Yes, I know, as a hooman bean* of the female persuasion, even in today’s forward-thinking society, I shouldn’t get excited about building sites and blocks of concrete. But I do.

I’ve loved building stuff since I laid my first block of Lego, almost 30 years ago. Mostly this is limited to me being what some have lovingly called a “DiY freak”, because you can’t just go around building houses, can you. But it also involves a lot of drooling over architecture websites and peeking through palisades.

When I started at my current job, my desk had the loveliest of views, the quays of the river Liffey, the tall ship Jeanie Johnston, and a couple of very interesting building sites.

The first one, across the river was the future National Conference Center, affectionately named “the Bean Can”, and watching the workers assemble the gigantic metal and glass drum and applied the (rather horrible) cladding to the front of the building provided hours of wasted time for the whole team. Unfortunately, once the drum and front side were finished, we no longer had anything to watch…

The other site was, at first, the least interesting, as all the work was going on out of sight, even from our vantage point. Deep below the waters of the Liffey, the main column for the new Samuel Beckett bridge was being poured. (Isn’t it nice that they named a bridge after that guy in Quantum Leap?there must be some serious Scott Bakula fans in Dublin…) A mysterious structure was also being erected on the quayside, just below our windows, which we now suspect will house the controls for the opening of the bridge.

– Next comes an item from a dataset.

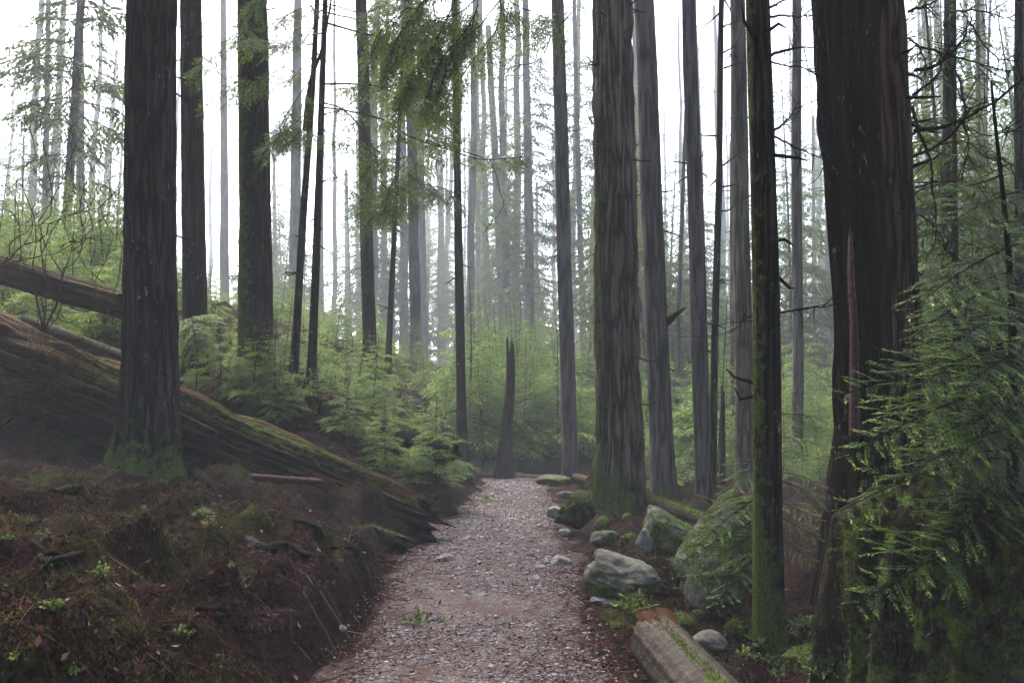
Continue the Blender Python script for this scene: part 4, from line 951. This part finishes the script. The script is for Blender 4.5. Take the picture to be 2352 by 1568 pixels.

The new bridge has been designed by an architect named Santiago Calatrava. It’s a nice elegant white structure, supposed to be reminiscent of a Celtic harp. Funnily enough, he has designed quite a few other bridges that all seem to be pretty much the same sort of shape, with the arm of the bridge at slightly different angles…

Oh well, stick to what you’re good at, eh…

Anyhoo, the big event of the year was the main structure being delivered by barge, from Rotterdam. Here it is coming up the river, through the East Link bridge, quite an impressive sight, especially given that the whole thing only had 18 inches space on either side coming through that bridge! (Click on the image for a whole series of great shots of the bridge’s progress)

At the moment, the workers are finishing off the access to both ends and surfacing the bridge itself. It should be open to traffic early 2010, maybe a little earlier to pedestrians. I can’t wait, it’s getting really exciting.

And yes, most of the excitement is because its opening will cut a good 15 minutes out of going to the nearest M&S.